Mesmo em crise, ciência e economia mostram dificuldades de aproximação

De um lado, o economista Daniel Bessa, do outro o físico Pedro Echenique: duas visões diferentes do papel do conhecimento científico na sociedade na conferência Ciência, Economia e Crise, no Porto.

Foto
Paulo Pimenta

Aparentemente, todos concordam que a saída para as dificuldades vividas em Portugal e na Europa pode estar na transmissão do conhecimento científico para o tecido empresarial. Mas na hora de debater o papel que cabe a cada um dos lados desta relação, são mais as diferenças do que as semelhanças. Um físico e um economista foram os intérpretes destas posições contrárias na conferência Ciência, Economia e Crise, que decorreu esta sexta-feira à tarde no Porto.

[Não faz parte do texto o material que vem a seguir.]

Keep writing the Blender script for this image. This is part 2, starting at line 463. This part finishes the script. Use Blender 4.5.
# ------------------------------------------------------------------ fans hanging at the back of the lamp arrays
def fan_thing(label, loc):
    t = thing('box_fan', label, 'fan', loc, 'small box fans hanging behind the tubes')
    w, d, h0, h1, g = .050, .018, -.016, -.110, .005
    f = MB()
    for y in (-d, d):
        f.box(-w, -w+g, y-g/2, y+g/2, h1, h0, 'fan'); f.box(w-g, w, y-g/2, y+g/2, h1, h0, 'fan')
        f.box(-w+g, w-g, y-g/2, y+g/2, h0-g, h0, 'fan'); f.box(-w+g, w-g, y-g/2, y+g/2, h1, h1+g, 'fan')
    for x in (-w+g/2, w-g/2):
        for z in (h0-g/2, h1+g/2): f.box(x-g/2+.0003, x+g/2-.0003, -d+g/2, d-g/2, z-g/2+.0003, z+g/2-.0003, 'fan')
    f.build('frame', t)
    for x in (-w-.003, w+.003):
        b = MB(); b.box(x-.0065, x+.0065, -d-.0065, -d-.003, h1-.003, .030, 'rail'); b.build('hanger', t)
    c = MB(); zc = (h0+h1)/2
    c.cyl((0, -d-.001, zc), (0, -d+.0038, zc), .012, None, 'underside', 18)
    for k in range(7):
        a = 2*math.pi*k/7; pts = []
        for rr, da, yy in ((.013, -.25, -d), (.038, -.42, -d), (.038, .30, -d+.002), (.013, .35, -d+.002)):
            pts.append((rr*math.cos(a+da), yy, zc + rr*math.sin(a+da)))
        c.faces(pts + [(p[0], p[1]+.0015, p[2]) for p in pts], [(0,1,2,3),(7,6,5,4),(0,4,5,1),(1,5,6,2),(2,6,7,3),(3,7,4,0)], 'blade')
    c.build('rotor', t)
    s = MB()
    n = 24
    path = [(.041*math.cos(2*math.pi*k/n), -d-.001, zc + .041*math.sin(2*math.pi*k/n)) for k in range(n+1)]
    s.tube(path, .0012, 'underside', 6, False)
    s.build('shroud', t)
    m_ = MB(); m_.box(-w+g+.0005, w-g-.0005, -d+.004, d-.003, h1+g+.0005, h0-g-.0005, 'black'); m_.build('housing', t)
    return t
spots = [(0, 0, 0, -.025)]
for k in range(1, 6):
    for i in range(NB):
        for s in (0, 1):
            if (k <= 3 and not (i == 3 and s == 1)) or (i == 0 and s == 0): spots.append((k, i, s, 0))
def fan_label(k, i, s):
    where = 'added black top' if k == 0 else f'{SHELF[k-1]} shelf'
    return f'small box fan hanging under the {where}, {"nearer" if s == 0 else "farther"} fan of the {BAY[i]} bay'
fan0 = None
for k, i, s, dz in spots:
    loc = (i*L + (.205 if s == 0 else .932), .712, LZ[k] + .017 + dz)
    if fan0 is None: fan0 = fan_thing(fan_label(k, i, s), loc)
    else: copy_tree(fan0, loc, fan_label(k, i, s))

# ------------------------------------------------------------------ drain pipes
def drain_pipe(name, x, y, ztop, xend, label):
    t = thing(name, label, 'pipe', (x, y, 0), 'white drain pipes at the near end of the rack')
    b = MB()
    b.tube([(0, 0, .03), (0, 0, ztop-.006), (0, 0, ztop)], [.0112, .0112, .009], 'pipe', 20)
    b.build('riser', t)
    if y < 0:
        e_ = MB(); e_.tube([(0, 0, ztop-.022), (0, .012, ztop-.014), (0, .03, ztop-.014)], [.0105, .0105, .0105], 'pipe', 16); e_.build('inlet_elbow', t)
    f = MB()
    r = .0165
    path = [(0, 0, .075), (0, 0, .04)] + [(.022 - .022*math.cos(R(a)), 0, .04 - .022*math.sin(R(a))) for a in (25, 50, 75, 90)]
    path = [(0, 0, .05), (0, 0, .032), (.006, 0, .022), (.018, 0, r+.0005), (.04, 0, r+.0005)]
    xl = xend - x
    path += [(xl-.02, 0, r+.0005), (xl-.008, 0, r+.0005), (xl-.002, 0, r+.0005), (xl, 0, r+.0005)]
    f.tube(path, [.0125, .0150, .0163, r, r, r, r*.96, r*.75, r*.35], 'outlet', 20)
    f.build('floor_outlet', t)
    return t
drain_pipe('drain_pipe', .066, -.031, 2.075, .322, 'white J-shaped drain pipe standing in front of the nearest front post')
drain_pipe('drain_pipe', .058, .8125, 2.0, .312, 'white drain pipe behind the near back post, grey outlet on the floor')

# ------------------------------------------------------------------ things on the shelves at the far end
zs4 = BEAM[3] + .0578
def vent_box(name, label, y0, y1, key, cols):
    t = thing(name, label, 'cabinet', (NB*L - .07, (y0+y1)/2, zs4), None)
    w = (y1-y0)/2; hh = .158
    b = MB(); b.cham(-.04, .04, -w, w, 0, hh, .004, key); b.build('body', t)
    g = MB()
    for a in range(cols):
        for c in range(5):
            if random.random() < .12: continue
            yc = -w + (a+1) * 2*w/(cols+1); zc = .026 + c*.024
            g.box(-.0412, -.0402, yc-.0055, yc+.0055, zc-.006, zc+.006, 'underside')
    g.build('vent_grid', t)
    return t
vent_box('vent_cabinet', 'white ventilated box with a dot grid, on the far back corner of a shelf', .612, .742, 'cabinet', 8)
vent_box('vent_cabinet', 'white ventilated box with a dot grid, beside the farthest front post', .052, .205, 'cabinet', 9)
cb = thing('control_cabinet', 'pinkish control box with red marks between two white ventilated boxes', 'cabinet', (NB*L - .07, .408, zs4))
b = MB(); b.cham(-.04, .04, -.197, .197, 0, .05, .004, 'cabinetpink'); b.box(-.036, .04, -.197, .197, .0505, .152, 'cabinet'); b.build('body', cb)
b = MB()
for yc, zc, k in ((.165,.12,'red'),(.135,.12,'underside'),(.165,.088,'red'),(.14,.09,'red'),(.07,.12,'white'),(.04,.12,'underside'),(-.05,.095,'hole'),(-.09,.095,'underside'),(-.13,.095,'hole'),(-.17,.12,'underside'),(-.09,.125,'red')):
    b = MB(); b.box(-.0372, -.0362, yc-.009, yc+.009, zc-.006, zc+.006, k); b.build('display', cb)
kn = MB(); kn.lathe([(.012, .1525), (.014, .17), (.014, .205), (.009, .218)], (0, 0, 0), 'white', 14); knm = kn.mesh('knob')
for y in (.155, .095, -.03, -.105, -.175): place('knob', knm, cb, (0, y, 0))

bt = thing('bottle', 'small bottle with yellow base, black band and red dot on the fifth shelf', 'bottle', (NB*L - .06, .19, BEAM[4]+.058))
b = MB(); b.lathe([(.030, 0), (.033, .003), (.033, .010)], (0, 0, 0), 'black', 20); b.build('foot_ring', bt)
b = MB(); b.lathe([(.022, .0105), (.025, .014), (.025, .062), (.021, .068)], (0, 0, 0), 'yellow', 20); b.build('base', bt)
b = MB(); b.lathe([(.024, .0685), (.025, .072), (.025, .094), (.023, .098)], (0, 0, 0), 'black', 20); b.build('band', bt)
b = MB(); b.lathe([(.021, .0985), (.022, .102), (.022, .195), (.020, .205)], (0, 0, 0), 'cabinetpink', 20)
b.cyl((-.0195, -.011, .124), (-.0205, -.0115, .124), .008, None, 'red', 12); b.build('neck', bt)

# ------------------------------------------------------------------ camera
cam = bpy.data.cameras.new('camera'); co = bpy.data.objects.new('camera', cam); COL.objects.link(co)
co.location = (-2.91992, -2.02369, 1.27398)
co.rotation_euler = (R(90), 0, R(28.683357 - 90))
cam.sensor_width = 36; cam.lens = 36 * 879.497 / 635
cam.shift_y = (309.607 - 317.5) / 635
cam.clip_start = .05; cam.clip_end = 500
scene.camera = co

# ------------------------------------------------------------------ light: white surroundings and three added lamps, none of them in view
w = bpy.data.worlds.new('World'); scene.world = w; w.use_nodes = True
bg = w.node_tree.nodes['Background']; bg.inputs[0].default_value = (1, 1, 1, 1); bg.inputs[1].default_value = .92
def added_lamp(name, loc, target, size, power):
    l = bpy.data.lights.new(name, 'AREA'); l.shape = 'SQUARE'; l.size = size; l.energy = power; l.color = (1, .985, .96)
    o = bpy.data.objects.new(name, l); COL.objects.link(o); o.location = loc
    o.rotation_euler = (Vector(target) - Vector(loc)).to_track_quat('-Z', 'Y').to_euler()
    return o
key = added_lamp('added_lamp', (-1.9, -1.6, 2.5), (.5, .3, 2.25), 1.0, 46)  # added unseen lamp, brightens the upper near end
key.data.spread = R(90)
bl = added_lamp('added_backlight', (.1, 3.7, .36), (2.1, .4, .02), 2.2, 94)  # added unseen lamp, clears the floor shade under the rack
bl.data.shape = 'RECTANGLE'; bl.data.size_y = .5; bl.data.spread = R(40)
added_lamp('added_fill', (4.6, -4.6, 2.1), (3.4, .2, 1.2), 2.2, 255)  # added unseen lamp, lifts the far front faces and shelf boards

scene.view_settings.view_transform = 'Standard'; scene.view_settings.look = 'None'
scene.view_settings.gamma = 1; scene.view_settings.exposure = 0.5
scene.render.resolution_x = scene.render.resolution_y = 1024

“Temos visões diferentes”, enfatizou o economista e presidente da COTEC, Daniel Bessa. O também professor da Universidade do Porto admite que cientistas e economistas estejam “em momentos diferentes do processo de criação de valor”, mas é contundente na ideia de que o conhecimento científico “ou se transforma em emprego e salários” ou então não tem resultados práticos.

O presidente da COTEC reconhece que Portugal progrediu consideravelmente no que toca ao investimento em ciência e aos seus principais indicadores, mas a “porca torce o rabo” quando se avaliam os efeitos económicos “puros e duros” dessa aposta. Nesse contexto, Daniel Bessa apontou fortes críticas às universidades portuguesas, que acusa de terem um défice de abertura e de informação sobre os efeitos do conhecimento por si produzidos.

Bessa aproveitou a ocasião para se referir à recente tomada de posição dos reitores das universidades públicas que cortaram relações com o Governo devido ao corte no financiamento previsto para o próximo ano: “Antes de cuidar de ter mais dinheiro, os reitores devem tirar mais daquele que gastam.”

Antes, o físico da Universidade do País Basco Pedro Echenique tinha recusado os “excessos de utilitarismo” das universidades e fez a defesa da ciência fundamental (ou não aplicada). “Especializar as universidades é um erro profundo”, afirmou. Mesmo perante a crescente necessidade de especialistas, há um núcleo básico de conhecimento que tem que ser assegurado, para permitir a adequação às possíveis mudanças do futuro, defendeu.

De resto, Echenique defende que a aposta na investigação fundamental é a melhor saída para países pequenos como Portugal, porque os torna menos dependente e facilita a chegada desse conhecimento a outros investigadores e às próprias empresas. O cientista basco deu o exemplo dos Estados Unidos, onde foram as grandes empresas as primeiras a defender a investigação fundamental quando em 1995 assinaram a carta “Um momento da verdade para a América”, pedindo ao governo que não cortasse esse investimento, conscientes da sua importância.

Bessa e Echenique foram dois dos intervenientes da conferência Ciência, Economia e Crise, que a Fundação Francisco Manuel dos Santos organizou esta sexta-feira na reitoria da Universidade do Porto. Coordenada pelo físico Carlos Fiolhais, da Universidade de Coimbra, a conferência teve também como orador o investigador Manuel Sobrinho Simões, director do Instituto de Patologia e Imunologia Molecular da Universidade do Porto (Ipatimup).